## TO DO
Keep to the lines between the one holding "by 3024 pixels." and the one holding "b.inputs['Specular IOR Level'].default_value = 0.5", inclusive, and write them out exactly.

## INPUT DATA
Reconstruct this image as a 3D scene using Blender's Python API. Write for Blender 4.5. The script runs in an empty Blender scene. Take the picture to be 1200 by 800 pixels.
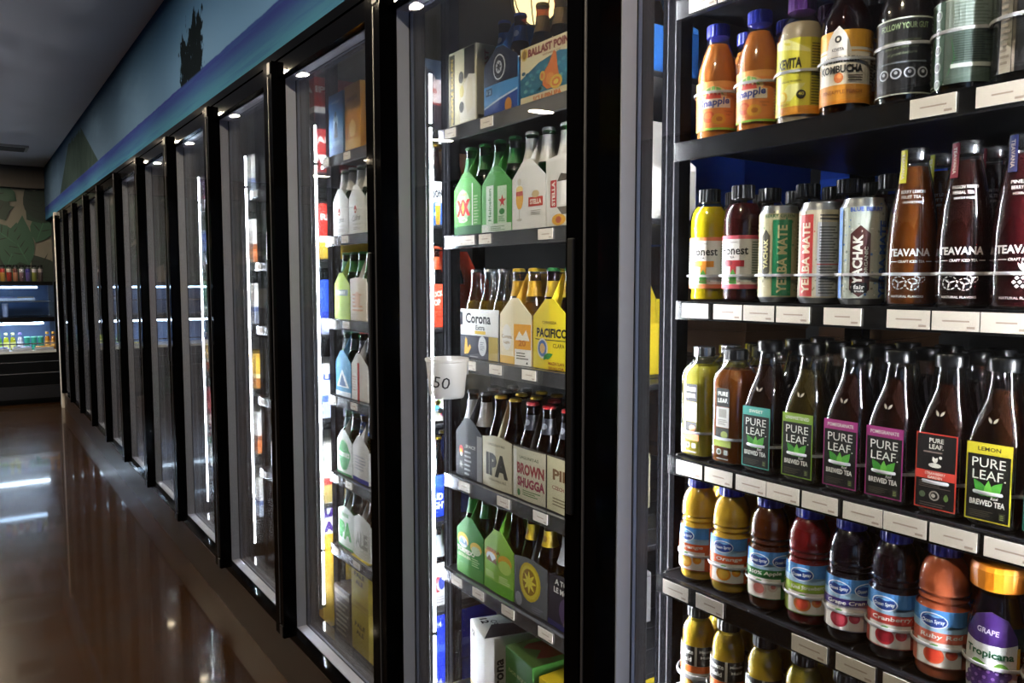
import bpy, bmesh, math, random
from mathutils import Vector
random.seed(11)
R = math.radians
scene = bpy.context.scene
COL = scene.collection

# ------------------------------------------------------------ camera, world, exposure
CAM_Z = 1.339
cam_data = bpy.data.cameras.new('camera')
cam_data.sensor_width = 36.0
cam_data.lens = 36.0 * 919.0 / 1200.0
cam_data.clip_start = 0.02
cam = bpy.data.objects.new('camera', cam_data)
COL.objects.link(cam)
cam.location = (0, 0, CAM_Z)
cam.rotation_euler = (R(90) - math.atan(70 / 919.0), 0, -R(34.98))
scene.camera = cam
world = bpy.data.worlds.new('world')
scene.world = world
world.use_nodes = True
world.node_tree.nodes['Background'].inputs[0].default_value = (0.35, 0.5, 0.8, 1)
world.node_tree.nodes['Background'].inputs[1].default_value = 0.7
scene.view_settings.view_transform = 'Standard'
scene.view_settings.look = 'None'
scene.view_settings.exposure = 0.4
scene.view_settings.gamma = 1.0
scene.view_settings.use_curve_mapping = False
scene.cycles.max_bounces = 8
scene.cycles.diffuse_bounces = 3
scene.cycles.glossy_bounces = 4
scene.cycles.transparent_max_bounces = 40
scene.cycles.caustics_reflective = False
scene.cycles.caustics_refractive = False
scene.cycles.sample_clamp_indirect = 4.0
LED_POWER = 170.0
LAMP_POWER = 600.0
CASE_POWER = 36.0

# ------------------------------------------------------------ materials
def lin(c):
    c = c / 255.0
    return c / 12.92 if c <= 0.04045 else ((c + 0.055) / 1.055) ** 2.4
def hexc(h):
    h = h.lstrip('#')
    return tuple(lin(int(h[i:i + 2], 16)) for i in (0, 2, 4)) + (1.0,)
_M = {}
def principled(name, col, rough=0.45, metal=0.0, coat=0.0, spec=0.5, noise=0.0, nscale=60.0, bump=0.0):
    if name in _M:
        return _M[name]
    m = bpy.data.materials.new(name); m.use_nodes = True
    nt = m.node_tree; b = nt.nodes['Principled BSDF']
    c = hexc(col) if isinstance(col, str) else tuple(col)
    b.inputs['Base Color'].default_value = c
    b.inputs['Roughness'].default_value = rough
    b.inputs['Metallic'].default_value = metal
    b.inputs['Coat Weight'].default_value = coat
    b.inputs['Coat Roughness'].default_value = 0.12
    b.inputs['Specular IOR Level'].default_value = spec
    if noise or bump:
        tc = nt.nodes.new('ShaderNodeTexCoord'); n = nt.nodes.new('ShaderNodeTexNoise')
        n.inputs['Scale'].default_value = nscale; n.inputs['Detail'].default_value = 6
        nt.links.new(tc.outputs['Object'], n.inputs['Vector'])
        if noise:
            mx = nt.nodes.new('ShaderNodeMix'); mx.data_type = 'RGBA'
            mx.inputs['A'].default_value = tuple(v * (1 - noise) for v in c[:3]) + (1,)
            mx.inputs['B'].default_value = tuple(min(1, v * (1 + noise)) for v in c[:3]) + (1,)
            nt.links.new(n.outputs['Fac'], mx.inputs['Factor'])
            nt.links.new(mx.outputs['Result'], b.inputs['Base Color'])
        if bump:
            bp = nt.nodes.new('ShaderNodeBump'); bp.inputs['Strength'].default_value = bump
            bp.inputs['Distance'].default_value = 0.002
            nt.links.new(n.outputs['Fac'], bp.inputs['Height']); nt.links.new(bp.outputs['Normal'], b.inputs['Normal'])
    _M[name] = m
    return m
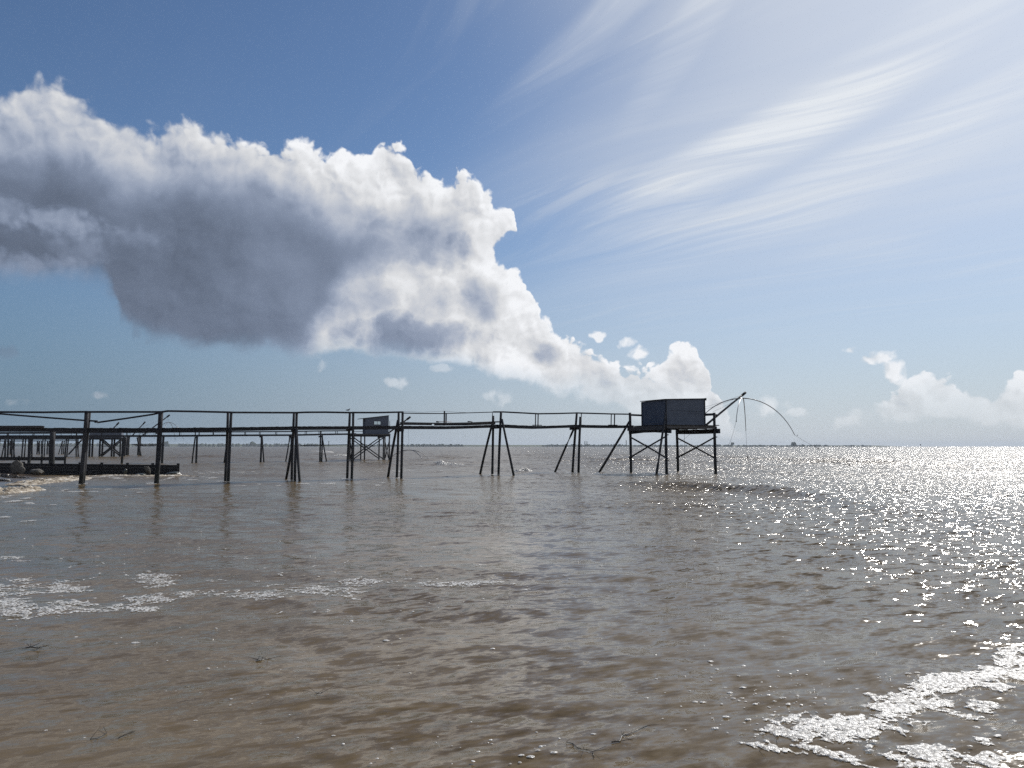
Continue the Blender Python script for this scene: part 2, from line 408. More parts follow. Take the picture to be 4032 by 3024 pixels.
# turbid sea water: silty body colour under a rippled glossy surface
m, n, b = new_mat('silty_water'); M['water'] = m
g = n.new('ShaderNodeNewGeometry'); p = g.outputs['Position']; nrm = g.outputs['Normal']
sp = n.new('ShaderNodeSeparateXYZ'); n.link(p, sp.inputs[0])
rr = n.vm('LENGTH', p)
turn = n.add(sp.outputs[1], n.mul(sp.outputs[0], -0.32))
q = n.xyz(n.mul(sp.outputs[0], 0.50), turn, 0.0)
def slopes(scale, det, amp, ofs):
    c = n.noise(n.vm('ADD', q, (ofs, ofs * 0.7, 0.0)), scale, det, 0.55, out=1, dim='2D')
    return n.vm('SCALE', n.vm('SUBTRACT', c, (0.5, 0.5, 0.5)), scale=amp)
gust = n.noise(n.vm('MULTIPLY', p, (0.045, 0.10, 0.0)), 1.0, 3.0, 0.55, dim='2D')
gust2 = n.noise(n.vm('MULTIPLY', p, (0.35, 0.8, 0.0)), 1.0, 2.0, 0.5, dim='2D')
calm = n.mul(n.ss(gust, 0.36, 0.62), n.lin(gust2, 0.3, 0.7, 0.6, 1.25))
away = n.ss(rr, 30.0, 90.0)
open_ = n.ss(sp.outputs[0], -6.0, 9.0)      # more wind chop on the open side
midw = n.mul(n.ss(rr, 3.0, 15.0), n.ss(sp.outputs[0], 0.5, 8.0))
amp = n.mul(n.add(n.mul(calm, 0.62), n.add(0.26, n.mx(n.mul(away, 0.58), n.mul(midw, 0.78)))), n.add(0.36, n.mul(open_, 0.84)))
s1 = slopes(1.15, 2.0, n.mul(n.lin(away, 0, 1, 0.24, 1.0), 1.0), 3.1)
s2 = slopes(4.6, 2.0, n.mul(amp, 1.6), 11.7)
s3 = slopes(15.0, 3.0, n.mul(amp, 0.95), 23.3)
sl = n.vm('ADD', n.vm('ADD', s1, s2), s3)
sl = n.vm('MULTIPLY', sl, (0.85, 1.0, 0.0))
nn = n.vm('NORMALIZE', n.vm('ADD', nrm, sl))
n.link(nn, b.inputs['Normal'])
mud = n.noise(n.vm('MULTIPLY', p, (0.12, 0.3, 0.0)), 1.0, 4.0, 0.6, dim='2D')
n.put(b.inputs['Base Color'], n.ramp(mud, [(0.30, (0.098, 0.070, 0.036)), (0.72, (0.124, 0.092, 0.051))]))
n.put(b.inputs['Roughness'], n.lin(n.ss(rr, 12.0, 70.0), 0, 1, 0.115, 0.24))
b.inputs['IOR'].default_value = 1.33
b.inputs['Specular IOR Level'].default_value = 0.5

m, n, b = new_mat('shore_sand'); M['sand'] = m
p = geo_pos(n); sp = n.new('ShaderNodeSeparateXYZ'); n.link(p, sp.inputs[0])
f = n.noise(p, 1.1, 5.0, 0.6)
dry = n.ss(n.add(sp.outputs[2], n.mul(n.sub(f, 0.5), 0.35)), 0.12, 0.34)
c = n.mix(dry, n.ramp(f, [(0.3, (0.085, 0.065, 0.050)), (0.7, (0.12, 0.092, 0.07))]), n.ramp(f, [(0.3, (0.15, 0.112, 0.08)), (0.7, (0.22, 0.165, 0.12))]))
n.put(b.inputs['Base Color'], c)
n.put(b.inputs['Roughness'], n.lin(dry, 0, 1, 0.16, 0.9))
bump(n, b, n.noise(p, 9.0, 4.0, 0.6), 0.35, 0.03)

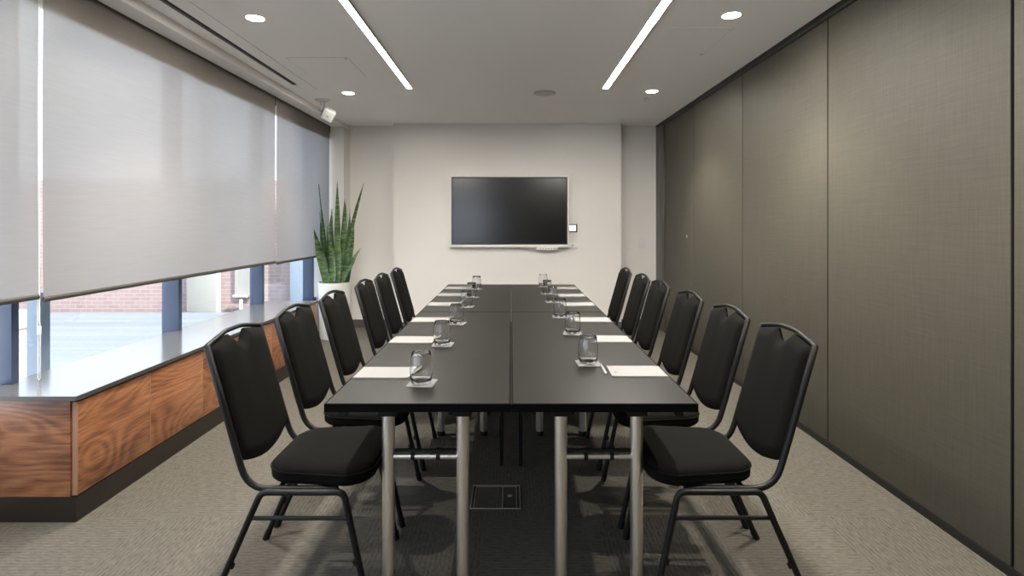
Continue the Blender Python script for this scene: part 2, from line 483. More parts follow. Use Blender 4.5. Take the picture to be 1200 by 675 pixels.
# ------------------------------------------------------------------ roller blinds
XB = -2.23
def blind(y0, y1, zb, label, chain_y):
    t = thing('roller_blind', label, 'blind', (XB, (y0 + y1) / 2, zb), 0, 'roller blinds over the windows')
    h = (y1 - y0) / 2
    H = 2.57 - zb
    m = MB()                                        # cloth, very slightly bellied, 1 mm thick
    nz = 14
    loops = []
    for i in range(nz + 1):
        z = H * i / nz
        dx = -.004 * math.sin(PI * i / nz)
        loops.append([(dx, -h, z), (dx + .001, -h, z), (dx + .001, h, z), (dx, h, z)])
    bm = m.bm
    va = [[bm.verts.new((l[0][0], l[0][1], l[0][2])), bm.verts.new((l[3][0], l[3][1], l[3][2]))] for l in loops]
    for a, b in zip(va, va[1:]): bm.faces.new((a[0], a[1], b[1], b[0]))
    m.build('cloth', M['blind'], t, True)
    m = MB(); m.tube([(0, -h, -.008), (0, h, -.008)], .008, 10, r2=.013)
    m.build('bottom_rail', M['bl_rail'], t, True)
    m = MB(); m.box((-.009, h + .001, H - .13), (.004, h + .010, H + .002)); m.build('bracket', M['black'], t)
    if chain_y is not None:
        cy = chain_y - (y0 + y1) / 2
        m = MB()
        z0 = -.395
        pts = [(-.014, cy, H - .1), (-.014, cy, -.11), (-.020, cy + .004, -.15), (-.014, cy + .002, -.19), (-.014, cy, z0), (-.008, cy, z0 - .01), (-.002, cy, z0), (-.002, cy, -.16), (-.006, cy, -.12), (-.004, cy, H - .1)]
        m.tube(pts, .0028, 6)
        m.build('bead_chain', M['white'], t, True)
        m = MB(); m.box((-.016, cy - .005, -.19), (.000, cy + .005, -.15), .002); m.build('chain_clip', M['white'], t, True)
    return t
blind(1.12, 2.536, .985, 'grey translucent roller blind cut off by the left edge of the photo', 2.549)
blind(2.562, 5.085, .968, 'wide grey translucent roller blind in the middle with one mullion showing through', None)
blind(5.115, 6.60, .955, 'narrow grey translucent roller blind next to the tall snake plant', None)

# ------------------------------------------------------------------ credenza under the windows
CT = .564
y0c, y1c = 2.375, 5.29
cr = thing('credenza', 'long low walnut credenza on a dark plinth under the windows', 'cabinet', (-2.15, (y0c + y1c) / 2, 0))
oc = Vector((-2.15, (y0c + y1c) / 2, 0))
def rel(p): return tuple(Vector(p) - oc)
box_obj('plinth', rel((-2.34, y0c + .002, 0)), rel((-1.925, y1c - .002, .112)), M['plinth'], cr)
box_obj('carcass', rel((-2.34, y0c + .022, .112)), rel((-1.945, y1c - .02, .538)), M['plinth'], cr)
box_obj('end_panel', rel((-2.35, y0c, .114)), rel((-1.948, y0c + .022, .540)), M['wood_x'], cr, .001)
box_obj('end_panel', rel((-2.35, y1c - .02, .114)), rel((-1.945, y1c, .540)), M['wood_x'], cr, .001)
dw = (y1c - y0c - .006) / 6
for k in range(6):
    a = y0c + .006 + k * dw
    lo, hi = Vector((-1.944, a + .0015, .118)), Vector((-1.922, a + dw - .0015, .530))
    c = (lo + hi) / 2
    d = box_obj('door', tuple(lo - c), tuple(hi - c), M['wood_y'], cr, .001)
    d.location = c - oc
    e = box_obj('door_edging', (-.0112, -dw / 2 - .0002, -.2055), (.0112, -dw / 2 + .003, .2055), M['wood_edge'], d)
ct = MB(); ct.box((-2.40, y0c - .018, CT - .02), (-1.908, y1c + .012, CT))
tp = ct.build('countertop', M['counter'], None)
tag(tp, 'polished grey stone countertop lying along the walnut credenza', 'countertop')
el = MB(); el.box((-1.9085, y0c - .0195, CT - .0205), (-1.905, y1c + .012, CT - .0006)); el.box((-2.40, y0c - .021, CT - .0205), (-1.905, y0c - .0178, CT - .0006))
el.build('edge_strip', M['counter_edge'], tp)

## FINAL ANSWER
Continue the Blender Python script for this scene: part 2, from line 408. More parts follow. Take the picture to be 4032 by 3024 pixels.
# turbid sea water: silty body colour under a rippled glossy surface
m, n, b = new_mat('silty_water'); M['water'] = m
g = n.new('ShaderNodeNewGeometry'); p = g.outputs['Position']; nrm = g.outputs['Normal']
sp = n.new('ShaderNodeSeparateXYZ'); n.link(p, sp.inputs[0])
rr = n.vm('LENGTH', p)
turn = n.add(sp.outputs[1], n.mul(sp.outputs[0], -0.32))
q = n.xyz(n.mul(sp.outputs[0], 0.50), turn, 0.0)
def slopes(scale, det, amp, ofs):
    c = n.noise(n.vm('ADD', q, (ofs, ofs * 0.7, 0.0)), scale, det, 0.55, out=1, dim='2D')
    return n.vm('SCALE', n.vm('SUBTRACT', c, (0.5, 0.5, 0.5)), scale=amp)
gust = n.noise(n.vm('MULTIPLY', p, (0.045, 0.10, 0.0)), 1.0, 3.0, 0.55, dim='2D')
gust2 = n.noise(n.vm('MULTIPLY', p, (0.35, 0.8, 0.0)), 1.0, 2.0, 0.5, dim='2D')
calm = n.mul(n.ss(gust, 0.36, 0.62), n.lin(gust2, 0.3, 0.7, 0.6, 1.25))
away = n.ss(rr, 30.0, 90.0)
open_ = n.ss(sp.outputs[0], -6.0, 9.0)      # more wind chop on the open side
midw = n.mul(n.ss(rr, 3.0, 15.0), n.ss(sp.outputs[0], 0.5, 8.0))
amp = n.mul(n.add(n.mul(calm, 0.62), n.add(0.26, n.mx(n.mul(away, 0.58), n.mul(midw, 0.78)))), n.add(0.36, n.mul(open_, 0.84)))
s1 = slopes(1.15, 2.0, n.mul(n.lin(away, 0, 1, 0.24, 1.0), 1.0), 3.1)
s2 = slopes(4.6, 2.0, n.mul(amp, 1.6), 11.7)
s3 = slopes(15.0, 3.0, n.mul(amp, 0.95), 23.3)
sl = n.vm('ADD', n.vm('ADD', s1, s2), s3)
sl = n.vm('MULTIPLY', sl, (0.85, 1.0, 0.0))
nn = n.vm('NORMALIZE', n.vm('ADD', nrm, sl))
n.link(nn, b.inputs['Normal'])
mud = n.noise(n.vm('MULTIPLY', p, (0.12, 0.3, 0.0)), 1.0, 4.0, 0.6, dim='2D')
n.put(b.inputs['Base Color'], n.ramp(mud, [(0.30, (0.098, 0.070, 0.036)), (0.72, (0.124, 0.092, 0.051))]))
n.put(b.inputs['Roughness'], n.lin(n.ss(rr, 12.0, 70.0), 0, 1, 0.115, 0.24))
b.inputs['IOR'].default_value = 1.33
b.inputs['Specular IOR Level'].default_value = 0.5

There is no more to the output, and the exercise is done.